Senior journos: Why oh why can’t Perry be heroic and raise taxes?

Earlier this month, R.G. Ratcliffe reflected almost wistfully on Gov. Bill Clements, and how he broke with principles and campaign promises to raise taxes by $5.7 billion:

I can’t help but recall the political flip of former governor Bill Clements, who won his 1986 election on a no-new-taxes pledge. During the 1987 Legislature, Clements went on a fifteen-city tour to oppose proposed tax increases to cover budget shortfalls caused by the collapse of oil prices and the savings and loan industry. It took Dallas businessmen Peter O’Donnell and Ross Perot to convince him that major budget cuts would harm the state’s future. A $5.7 billion tax increase was a bitter pill, but Clements swallowed it. “”Everybody had to do what was right, eventually,” Clements said at the time. “I think they have.”

The state is still waiting to find out what is right in 2011 (R.G. Ratcliffe, Businesses want the state spending, but how do they want to pay for it?, BurkaBlog).
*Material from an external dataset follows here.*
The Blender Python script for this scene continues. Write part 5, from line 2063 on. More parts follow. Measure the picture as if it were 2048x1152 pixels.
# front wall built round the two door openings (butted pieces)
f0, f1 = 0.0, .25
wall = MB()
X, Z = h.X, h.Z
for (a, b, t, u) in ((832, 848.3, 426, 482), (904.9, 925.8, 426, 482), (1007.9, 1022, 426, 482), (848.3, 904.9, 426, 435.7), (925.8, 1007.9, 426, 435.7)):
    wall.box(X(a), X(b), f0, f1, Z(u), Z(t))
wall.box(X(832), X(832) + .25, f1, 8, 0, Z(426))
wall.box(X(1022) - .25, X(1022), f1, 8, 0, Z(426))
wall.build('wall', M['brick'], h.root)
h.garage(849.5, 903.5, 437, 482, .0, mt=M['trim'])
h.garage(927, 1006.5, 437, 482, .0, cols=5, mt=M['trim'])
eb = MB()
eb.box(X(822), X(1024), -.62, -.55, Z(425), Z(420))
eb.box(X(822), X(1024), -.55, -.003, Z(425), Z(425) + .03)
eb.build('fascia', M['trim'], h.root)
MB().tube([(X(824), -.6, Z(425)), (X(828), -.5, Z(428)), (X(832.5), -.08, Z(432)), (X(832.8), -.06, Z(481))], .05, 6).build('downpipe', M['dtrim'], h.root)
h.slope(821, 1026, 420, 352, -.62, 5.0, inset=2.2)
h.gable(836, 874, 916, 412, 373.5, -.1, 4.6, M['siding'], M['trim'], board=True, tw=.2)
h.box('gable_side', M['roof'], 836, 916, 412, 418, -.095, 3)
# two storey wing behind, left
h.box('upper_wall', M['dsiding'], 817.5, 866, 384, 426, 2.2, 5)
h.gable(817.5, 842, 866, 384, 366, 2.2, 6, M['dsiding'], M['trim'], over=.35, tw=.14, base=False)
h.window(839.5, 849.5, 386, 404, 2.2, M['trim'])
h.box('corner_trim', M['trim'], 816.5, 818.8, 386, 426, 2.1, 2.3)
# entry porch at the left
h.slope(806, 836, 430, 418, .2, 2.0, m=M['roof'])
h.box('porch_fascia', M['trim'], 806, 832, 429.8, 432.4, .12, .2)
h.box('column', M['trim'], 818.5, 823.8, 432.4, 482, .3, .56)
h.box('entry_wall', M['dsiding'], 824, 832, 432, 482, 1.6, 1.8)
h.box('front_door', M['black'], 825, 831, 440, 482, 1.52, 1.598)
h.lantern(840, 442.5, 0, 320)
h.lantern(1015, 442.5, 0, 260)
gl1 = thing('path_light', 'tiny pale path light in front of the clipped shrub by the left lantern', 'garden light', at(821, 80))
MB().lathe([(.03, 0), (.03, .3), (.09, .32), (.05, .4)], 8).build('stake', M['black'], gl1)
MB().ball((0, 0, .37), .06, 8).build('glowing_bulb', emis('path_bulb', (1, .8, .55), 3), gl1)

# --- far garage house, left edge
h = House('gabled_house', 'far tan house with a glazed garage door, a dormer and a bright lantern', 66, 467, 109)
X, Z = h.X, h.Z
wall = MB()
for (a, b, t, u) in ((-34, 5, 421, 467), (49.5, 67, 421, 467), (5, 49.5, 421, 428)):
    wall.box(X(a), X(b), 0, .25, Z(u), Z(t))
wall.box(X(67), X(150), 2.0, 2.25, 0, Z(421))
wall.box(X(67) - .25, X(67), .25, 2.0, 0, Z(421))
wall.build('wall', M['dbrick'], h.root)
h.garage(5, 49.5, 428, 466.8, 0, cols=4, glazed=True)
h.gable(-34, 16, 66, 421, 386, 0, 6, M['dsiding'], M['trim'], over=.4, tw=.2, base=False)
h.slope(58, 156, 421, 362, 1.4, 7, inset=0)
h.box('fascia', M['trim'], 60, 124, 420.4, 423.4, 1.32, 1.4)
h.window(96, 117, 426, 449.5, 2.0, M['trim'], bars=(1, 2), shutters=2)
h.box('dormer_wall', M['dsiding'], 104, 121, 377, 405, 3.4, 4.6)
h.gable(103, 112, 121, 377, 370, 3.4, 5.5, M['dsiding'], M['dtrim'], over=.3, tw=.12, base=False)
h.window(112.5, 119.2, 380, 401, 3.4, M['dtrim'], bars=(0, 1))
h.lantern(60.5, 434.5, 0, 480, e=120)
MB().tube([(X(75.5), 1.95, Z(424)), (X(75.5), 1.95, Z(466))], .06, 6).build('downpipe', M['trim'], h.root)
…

Apparently, Wayne Slater took up the same theme in the Dallas Morning News this weekend. Because of the newspaper’s new paywall subscription model (which isn’t a great value proposition outside North Texas), the column isn’t freely available. But Slater offered nonsubscribers a condensed version on the Trail Blazers Blog:

Now, leading the cuts-at-all-cost approach to writing a state budget, Perry’s parted company with Bill Clements. Clements was the state’s first Republican governor in a century when he was elected in 1978. As we wrote in a weekend column , Clements was the beginning of the modern Republican Party that Perry – and the tea party – now call home. Said the state’s longest-serving Republican in the House, Tom Craddick : ” I love Bill Clements. I think he did a great job and really furthered the Republican Party of Texas. Without him taking the risk he did to run for governor and use his own dollars, we’d still be way back in a maze.”
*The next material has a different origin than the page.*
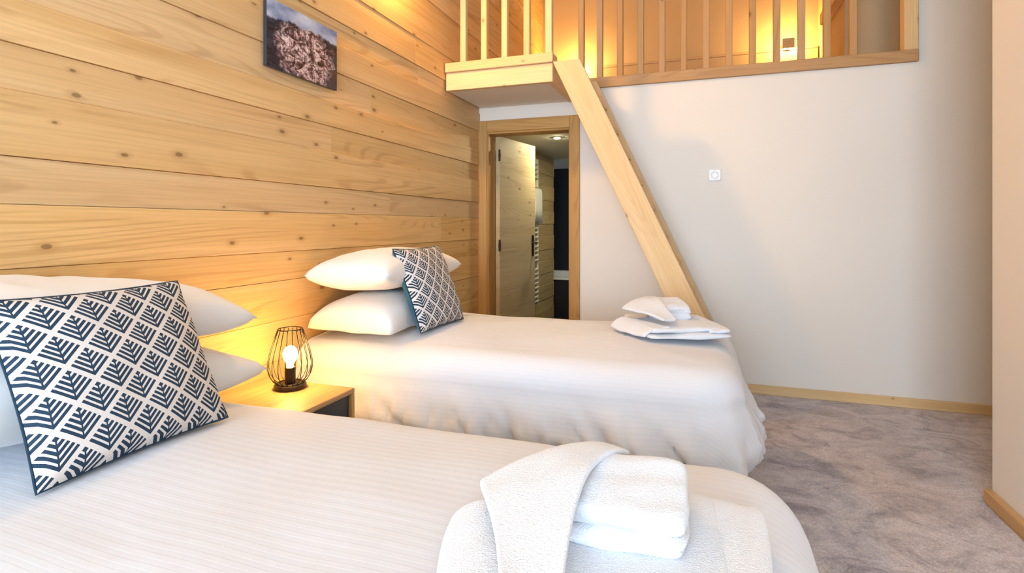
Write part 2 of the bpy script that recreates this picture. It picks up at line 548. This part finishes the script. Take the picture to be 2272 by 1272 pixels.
rail = empty('landing_balustrade', (-1.39, LY, 2.387))
tag(rail, 'yellow-lit spruce balustrade on the landing above the bathroom door', 'balustrade')
bal_me = bm_mesh('baluster', box_bm(.043, .043, .86, .003))
for px_x in (-1.655, -1.492, -1.336, -1.172):
    link('baluster', bal_me, W_Z, rail, (px_x + 1.39, .018, .43))
box('corner_post', (LX1 - .050, LY - .006, 2.387), (LX1 - .004, LY + .042, 3.247), W_Z, rail, .003)
box('handrail', (WX + .013, LY - .014, 3.247), (LX1 + .004, LY + .052, 3.30), W_X, rail, .006)

# ------------------------------------------------------------------ loft opening, balustrade and interior
loft_rail = empty('loft_balustrade', (.16, BY, 2.285))
tag(loft_rail, 'long spruce balustrade across the loft opening in the back wall', 'balustrade')
box('bottom_rail', (LX1 + .002, BY - .028, 2.283), (1.318, BY + .07, 2.362), L_X, loft_rail, .004)
box('end_post', (1.238, BY - .027, 2.362), (1.317, BY + .07, 3.50), W_Z, loft_rail, .004)
box('handrail', (LX1 + .002, BY - .020, 3.235), (1.238, BY + .05, 3.29), L_X, loft_rail, .006)
lb_me = bm_mesh('baluster', box_bm(.045, .045, .873, .003))
for i in range(13):
    x = -.970 + .0 + i * .1575
    if i == 0: x = -.960
    link('baluster', lb_me, L_Z, loft_rail, (x + .03 - .16, .015, 2.362 + .4365 - 2.285))

lf = struct(box('floor_loft', (WX - .02, BY + T, 2.20), (3.1, 6.25, 2.34), W_X))
struct(box('wall_loft_back', (WX - .02, 6.2, 2.34), (1.06, 6.3, CZ), M_LOFT))
struct(box('wall_loft_side', (1.06, 5.05, 2.34), (1.16, 6.3, CZ), M_LOFT))
struct(box('wall_loft_closet', (1.16, 5.05, 2.34), (3.1, 5.15, CZ), M_LOFT))
struct(box('wall_loft_left', (WX - .14, BY, 2.15), (WX - .02, 6.3, CZ), M_LOFT))
tag(box('timber_beam', (.985, 5.05, 3.03), (1.06, 5.66, 3.13), W_Y, None, .004), 'short dark timber beam along the loft side wall', 'beam')
hb = empty('loft_headboard', (-.2, 6.15, 2.34))
tag(hb, 'low plain headboard panel along the loft back wall', 'headboard')
box('panel', (-1.78, 6.10, 2.34), (1.05, 6.195, 2.955), M_LOFT, hb, .004)
box('cap', (-1.78, 6.095, 2.956), (1.05, 6.197, 2.982), M_LOFT, hb, .004)

def sconce(name, loc, label, strength):
    t = empty(name, loc); tag(t, label, 'wall lamp')
    box('backplate', (loc[0] - .03, loc[1] - .012, loc[2] - .03), (loc[0] + .03, loc[1], loc[2] + .03), M_STEEL, t, .002)
    bm = bmesh.new()
    for lo, hi in (((-.052, -.150, -.048), (.052, -.143, .048)), ((-.052, -.143, -.048), (-.046, -.125, .048)), ((.046, -.143, -.048), (.052, -.125, .048))):
        add_box(bm, lo, hi)
    link('shade', bm_mesh('shade', bm), plain(name + '_shade', (.62, .45, .22), .6), t)
    bm = bmesh.new(); tube(bm, [(0, -.012, -.02), (0, -.145, -.02)], .006, 8)
    link('arm', bm_mesh('arm', bm), M_STEEL, t)
    bm = bmesh.new(); bmesh.ops.create_uvsphere(bm, u_segments=16, v_segments=10, radius=.024)
    link('bulb', bm_mesh('bulb', bm), emitter(name + '_glow', (1.0, .58, .16), strength), t, (0, -.105, .012), smooth=True)
sconce('wall_sconce', (.767, 6.095, 2.985), 'small box wall lamp glowing at the right end of the loft', 1500)
sconce('wall_sconce', (-1.36, 6.095, 2.95), 'wall lamp hidden behind the ladder top lighting the loft wall', 1700)
# warm lamp high on the wood wall, above the frame
def up_sconce(loc, label, strength):
    t = empty('wood_wall_lamp', loc); tag(t, label, 'wall lamp')
    bm = bmesh.new(); add_box(bm, (0, -.10, -.03), (.012, .10, .03))
    link('backplate', bm_mesh('backplate', bm), M_BLACK, t)
    bm = bmesh.new(); add_box(bm, (.012, -.09, -.012), (.07, .09, -.004)); add_box(bm, (.066, -.09, -.004), (.072, .09, .03))
    link('reflector', bm_mesh('reflector', bm), M_BLACK, t)
    bm = bmesh.new(); tube(bm, [(.06, -.08, -.032), (.06, .08, -.032)], .018, 10)
    link('bulb', bm_mesh('bulb', bm), emitter('wood_wall_lamp_glow', (1.0, .52, .13), strength), t)
up_sconce((WX + .010, 2.80, 2.93), 'warm lamp fixed high on the plank wall near the landing', 1300)
for i, (x, y) in enumerate(((-.9, .6), (.3, .6), (-.9, 2.4), (.3, 2.4))):  # unseen downlights added to even out the light over the beds
    downlight('added_downlight', (x, y, CZ), ['added ceiling downlight over the pillow end of the near bed', 'added ceiling downlight over the foot of the near bed',
              'added ceiling downlight over the pillow end of the far bed', 'added ceiling downlight over the foot of the far bed'][i], (1.0, .90, .78), 24, .06)

# ------------------------------------------------------------------ miller's ladder stair along the back wall
stair = empty('ladder_stair', (-.40, 3.9, 0))
tag(stair, 'steep pale wooden ladder stair leaning up to the loft landing', 'stairs')
SL = math.atan2(1.53, .718)
def stringer(y0, y1):
    # outline in x,z: left edge passes (-.964,2.29) and (-.246,.76)
    k = .718 / 1.53
    xl = lambda z: -.964 + (2.29 - z) * k
    wv = .186
    outline = [(xl(2.29), 2.29), (xl(2.31), 2.315), (xl(2.315) + wv, 2.315), (xl(0) + wv, 0), (xl(0), 0)]
    L = Vector((math.cos(SL), 0, -math.sin(SL)))   # along the board
    c = Vector((xl(1.15) + wv / 2, (y0 + y1) / 2, 1.15))
    rot = Euler((0, SL, 0)).to_matrix()
    inv = rot.inverted()
    bm = bmesh.new()
    f = [bm.verts.new(inv @ (Vector((x, y0, z)) - c)) for x, z in outline]
    b = [bm.verts.new(inv @ (Vector((x, y1, z)) - c)) for x, z in outline]
    bm.faces.new(f); bm.faces.new(b[::-1])
    for i in range(len(f)):
        j = (i + 1) % len(f); bm.faces.new((f[j], f[i], b[i], b[j]))
    bmesh.ops.recalc_face_normals(bm, faces=bm.faces[:])
    bmesh.ops.bevel(bm, geom=bm.edges[:], offset=.003, segments=1, affect='EDGES')
    o = link('stringer', bm_mesh('stringer', bm), W_X, stair, c - Vector(stair.location))
    o.rotation_euler = (0, SL, 0)
stringer(3.595, 3.637)
stringer(4.19, 4.232)
k = .718 / 1.53
for i in range(11):
    z = .19 + i * .192
    x0 = -.964 + (2.29 - z) * k + .012
    box('tread', (x0, 3.638, z - .03), (x0 + .160, 4.189, z), W_Y, stair, .003)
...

Clements was a staunch fiscal conservative and championed lower taxes and more efficient government. In battling a huge budget shortfall 1987, Clements initially opposed new taxes but eventually compromised and signed a $5.7 billion bill to avoid damaging the state’s future. So would Clements, the father of Texas Republican conservatism, be welcome in today’s tea party. Probably not. — not in the tea party that Perry serves these days.

What is it with these senior political journos in Texas and their fascination with a former governor who broke with his principles and his campaign promises to raise taxes?

Yeah, yeah, we got it — it was “to avoid damaging the state’s future” — a variant of The Sky is Falling.

At least Slater got one part right: A pol who ran as a fiscal conservative in Texas and promised not to raise taxes — then decided to raise taxes by billions of dollars — almost certainly would not “be welcome in today’s tea party.” As much as this seems to confound Slater, we are equally confounded as to why senior political journos think abandoning principles and promises to citizens to raise taxes is somehow heroic?